*THE REQUEST*.
Repeat all of the data precisely.

*DATASET SECTION*.

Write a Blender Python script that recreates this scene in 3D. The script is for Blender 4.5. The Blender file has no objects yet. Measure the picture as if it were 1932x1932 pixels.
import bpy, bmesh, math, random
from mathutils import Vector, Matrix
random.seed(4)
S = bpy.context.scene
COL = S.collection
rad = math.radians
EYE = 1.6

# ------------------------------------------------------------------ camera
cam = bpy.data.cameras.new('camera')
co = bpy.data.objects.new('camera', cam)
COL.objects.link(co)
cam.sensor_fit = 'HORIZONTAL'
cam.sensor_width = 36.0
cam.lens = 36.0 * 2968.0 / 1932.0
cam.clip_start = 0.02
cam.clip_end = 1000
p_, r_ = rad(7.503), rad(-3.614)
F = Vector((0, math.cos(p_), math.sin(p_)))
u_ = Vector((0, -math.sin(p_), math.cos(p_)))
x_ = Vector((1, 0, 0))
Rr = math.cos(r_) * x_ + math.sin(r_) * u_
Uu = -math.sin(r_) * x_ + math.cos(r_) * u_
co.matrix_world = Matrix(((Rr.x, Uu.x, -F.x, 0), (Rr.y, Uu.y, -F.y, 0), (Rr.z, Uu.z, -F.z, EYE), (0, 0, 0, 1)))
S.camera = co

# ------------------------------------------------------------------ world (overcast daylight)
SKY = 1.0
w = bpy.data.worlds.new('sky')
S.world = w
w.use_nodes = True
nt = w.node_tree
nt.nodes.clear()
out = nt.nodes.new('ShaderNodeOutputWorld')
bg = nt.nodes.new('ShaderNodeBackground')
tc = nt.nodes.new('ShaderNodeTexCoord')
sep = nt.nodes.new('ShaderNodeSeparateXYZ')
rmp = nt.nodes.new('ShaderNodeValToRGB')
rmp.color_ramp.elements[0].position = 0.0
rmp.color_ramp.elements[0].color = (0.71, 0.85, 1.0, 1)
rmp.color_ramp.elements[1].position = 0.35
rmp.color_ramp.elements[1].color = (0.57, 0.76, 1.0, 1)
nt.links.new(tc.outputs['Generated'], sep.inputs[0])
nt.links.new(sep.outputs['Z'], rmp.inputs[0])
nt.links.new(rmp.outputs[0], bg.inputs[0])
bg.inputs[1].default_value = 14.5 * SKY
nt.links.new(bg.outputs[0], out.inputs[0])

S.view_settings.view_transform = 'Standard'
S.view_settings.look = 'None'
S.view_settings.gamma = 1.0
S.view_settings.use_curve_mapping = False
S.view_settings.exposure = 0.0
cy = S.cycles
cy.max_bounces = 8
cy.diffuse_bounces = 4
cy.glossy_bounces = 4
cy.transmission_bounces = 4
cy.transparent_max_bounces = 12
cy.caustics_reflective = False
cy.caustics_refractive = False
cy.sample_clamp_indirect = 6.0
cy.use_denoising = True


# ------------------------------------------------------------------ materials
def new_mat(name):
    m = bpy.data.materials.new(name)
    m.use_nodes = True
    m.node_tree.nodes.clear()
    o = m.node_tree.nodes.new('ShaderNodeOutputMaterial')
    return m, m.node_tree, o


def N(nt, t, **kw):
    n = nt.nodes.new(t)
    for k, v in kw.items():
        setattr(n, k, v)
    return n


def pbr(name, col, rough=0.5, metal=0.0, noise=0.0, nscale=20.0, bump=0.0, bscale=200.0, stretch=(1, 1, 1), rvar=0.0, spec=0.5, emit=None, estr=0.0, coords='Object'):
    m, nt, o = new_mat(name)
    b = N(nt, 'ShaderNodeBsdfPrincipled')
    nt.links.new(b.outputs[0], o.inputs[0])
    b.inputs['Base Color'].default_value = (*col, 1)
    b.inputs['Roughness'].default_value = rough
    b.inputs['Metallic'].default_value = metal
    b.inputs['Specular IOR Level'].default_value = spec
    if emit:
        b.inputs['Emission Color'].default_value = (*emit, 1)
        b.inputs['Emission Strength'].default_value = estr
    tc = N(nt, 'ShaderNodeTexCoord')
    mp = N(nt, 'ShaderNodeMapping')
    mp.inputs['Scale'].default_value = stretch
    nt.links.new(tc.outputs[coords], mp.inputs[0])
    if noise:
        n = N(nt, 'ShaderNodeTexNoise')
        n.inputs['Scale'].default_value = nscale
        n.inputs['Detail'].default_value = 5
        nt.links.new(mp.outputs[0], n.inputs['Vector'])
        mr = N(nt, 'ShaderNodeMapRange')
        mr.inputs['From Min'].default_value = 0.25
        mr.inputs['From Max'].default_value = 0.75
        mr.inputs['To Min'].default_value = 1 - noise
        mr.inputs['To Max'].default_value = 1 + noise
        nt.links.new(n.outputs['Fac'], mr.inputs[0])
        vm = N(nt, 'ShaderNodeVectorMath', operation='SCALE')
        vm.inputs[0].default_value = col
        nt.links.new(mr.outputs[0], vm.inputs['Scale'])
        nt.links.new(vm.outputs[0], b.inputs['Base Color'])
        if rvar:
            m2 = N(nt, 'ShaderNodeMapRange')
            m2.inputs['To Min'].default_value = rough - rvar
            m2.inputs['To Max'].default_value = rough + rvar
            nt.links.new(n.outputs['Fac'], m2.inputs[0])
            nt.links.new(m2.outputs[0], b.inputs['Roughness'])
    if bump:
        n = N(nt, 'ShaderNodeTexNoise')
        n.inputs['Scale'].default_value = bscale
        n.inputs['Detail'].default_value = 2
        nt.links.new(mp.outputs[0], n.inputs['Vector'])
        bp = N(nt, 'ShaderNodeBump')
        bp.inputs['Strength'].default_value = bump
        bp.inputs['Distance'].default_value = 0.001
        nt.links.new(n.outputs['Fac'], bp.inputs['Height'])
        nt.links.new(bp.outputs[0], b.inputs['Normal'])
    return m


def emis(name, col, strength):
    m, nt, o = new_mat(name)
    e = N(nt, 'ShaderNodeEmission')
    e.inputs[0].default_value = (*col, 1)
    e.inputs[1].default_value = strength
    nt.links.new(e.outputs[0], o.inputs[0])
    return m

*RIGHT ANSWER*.
Write a Blender Python script that recreates this scene in 3D. The script is for Blender 4.5. The Blender file has no objects yet. Measure the picture as if it were 1932x1932 pixels.
import bpy, bmesh, math, random
from mathutils import Vector, Matrix
random.seed(4)
S = bpy.context.scene
COL = S.collection
rad = math.radians
EYE = 1.6

# ------------------------------------------------------------------ camera
cam = bpy.data.cameras.new('camera')
co = bpy.data.objects.new('camera', cam)
COL.objects.link(co)
cam.sensor_fit = 'HORIZONTAL'
cam.sensor_width = 36.0
cam.lens = 36.0 * 2968.0 / 1932.0
cam.clip_start = 0.02
cam.clip_end = 1000
p_, r_ = rad(7.503), rad(-3.614)
F = Vector((0, math.cos(p_), math.sin(p_)))
u_ = Vector((0, -math.sin(p_), math.cos(p_)))
x_ = Vector((1, 0, 0))
Rr = math.cos(r_) * x_ + math.sin(r_) * u_
Uu = -math.sin(r_) * x_ + math.cos(r_) * u_
co.matrix_world = Matrix(((Rr.x, Uu.x, -F.x, 0), (Rr.y, Uu.y, -F.y, 0), (Rr.z, Uu.z, -F.z, EYE), (0, 0, 0, 1)))
S.camera = co

# ------------------------------------------------------------------ world (overcast daylight)
SKY = 1.0
w = bpy.data.worlds.new('sky')
S.world = w
w.use_nodes = True
nt = w.node_tree
nt.nodes.clear()
out = nt.nodes.new('ShaderNodeOutputWorld')
bg = nt.nodes.new('ShaderNodeBackground')
tc = nt.nodes.new('ShaderNodeTexCoord')
sep = nt.nodes.new('ShaderNodeSeparateXYZ')
rmp = nt.nodes.new('ShaderNodeValToRGB')
rmp.color_ramp.elements[0].position = 0.0
rmp.color_ramp.elements[0].color = (0.71, 0.85, 1.0, 1)
rmp.color_ramp.elements[1].position = 0.35
rmp.color_ramp.elements[1].color = (0.57, 0.76, 1.0, 1)
nt.links.new(tc.outputs['Generated'], sep.inputs[0])
nt.links.new(sep.outputs['Z'], rmp.inputs[0])
nt.links.new(rmp.outputs[0], bg.inputs[0])
bg.inputs[1].default_value = 14.5 * SKY
nt.links.new(bg.outputs[0], out.inputs[0])

S.view_settings.view_transform = 'Standard'
S.view_settings.look = 'None'
S.view_settings.gamma = 1.0
S.view_settings.use_curve_mapping = False
S.view_settings.exposure = 0.0
cy = S.cycles
cy.max_bounces = 8
cy.diffuse_bounces = 4
cy.glossy_bounces = 4
cy.transmission_bounces = 4
cy.transparent_max_bounces = 12
cy.caustics_reflective = False
cy.caustics_refractive = False
cy.sample_clamp_indirect = 6.0
cy.use_denoising = True


# ------------------------------------------------------------------ materials
def new_mat(name):
    m = bpy.data.materials.new(name)
    m.use_nodes = True
    m.node_tree.nodes.clear()
    o = m.node_tree.nodes.new('ShaderNodeOutputMaterial')
    return m, m.node_tree, o


def N(nt, t, **kw):
    n = nt.nodes.new(t)
    for k, v in kw.items():
        setattr(n, k, v)
    return n


def pbr(name, col, rough=0.5, metal=0.0, noise=0.0, nscale=20.0, bump=0.0, bscale=200.0, stretch=(1, 1, 1), rvar=0.0, spec=0.5, emit=None, estr=0.0, coords='Object'):
    m, nt, o = new_mat(name)
    b = N(nt, 'ShaderNodeBsdfPrincipled')
    nt.links.new(b.outputs[0], o.inputs[0])
    b.inputs['Base Color'].default_value = (*col, 1)
    b.inputs['Roughness'].default_value = rough
    b.inputs['Metallic'].default_value = metal
    b.inputs['Specular IOR Level'].default_value = spec
    if emit:
        b.inputs['Emission Color'].default_value = (*emit, 1)
        b.inputs['Emission Strength'].default_value = estr
    tc = N(nt, 'ShaderNodeTexCoord')
    mp = N(nt, 'ShaderNodeMapping')
    mp.inputs['Scale'].default_value = stretch
    nt.links.new(tc.outputs[coords], mp.inputs[0])
    if noise:
        n = N(nt, 'ShaderNodeTexNoise')
        n.inputs['Scale'].default_value = nscale
        n.inputs['Detail'].default_value = 5
        nt.links.new(mp.outputs[0], n.inputs['Vector'])
        mr = N(nt, 'ShaderNodeMapRange')
        mr.inputs['From Min'].default_value = 0.25
        mr.inputs['From Max'].default_value = 0.75
        mr.inputs['To Min'].default_value = 1 - noise
        mr.inputs['To Max'].default_value = 1 + noise
        nt.links.new(n.outputs['Fac'], mr.inputs[0])
        vm = N(nt, 'ShaderNodeVectorMath', operation='SCALE')
        vm.inputs[0].default_value = col
        nt.links.new(mr.outputs[0], vm.inputs['Scale'])
        nt.links.new(vm.outputs[0], b.inputs['Base Color'])
        if rvar:
            m2 = N(nt, 'ShaderNodeMapRange')
            m2.inputs['To Min'].default_value = rough - rvar
            m2.inputs['To Max'].default_value = rough + rvar
            nt.links.new(n.outputs['Fac'], m2.inputs[0])
            nt.links.new(m2.outputs[0], b.inputs['Roughness'])
    if bump:
        n = N(nt, 'ShaderNodeTexNoise')
        n.inputs['Scale'].default_value = bscale
        n.inputs['Detail'].default_value = 2
        nt.links.new(mp.outputs[0], n.inputs['Vector'])
        bp = N(nt, 'ShaderNodeBump')
        bp.inputs['Strength'].default_value = bump
        bp.inputs['Distance'].default_value = 0.001
        nt.links.new(n.outputs['Fac'], bp.inputs['Height'])
        nt.links.new(bp.outputs[0], b.inputs['Normal'])
    return m


def emis(name, col, strength):
    m, nt, o = new_mat(name)
    e = N(nt, 'ShaderNodeEmission')
    e.inputs[0].default_value = (*col, 1)
    e.inputs[1].default_value = strength
    nt.links.new(e.outputs[0], o.inputs[0])
    return m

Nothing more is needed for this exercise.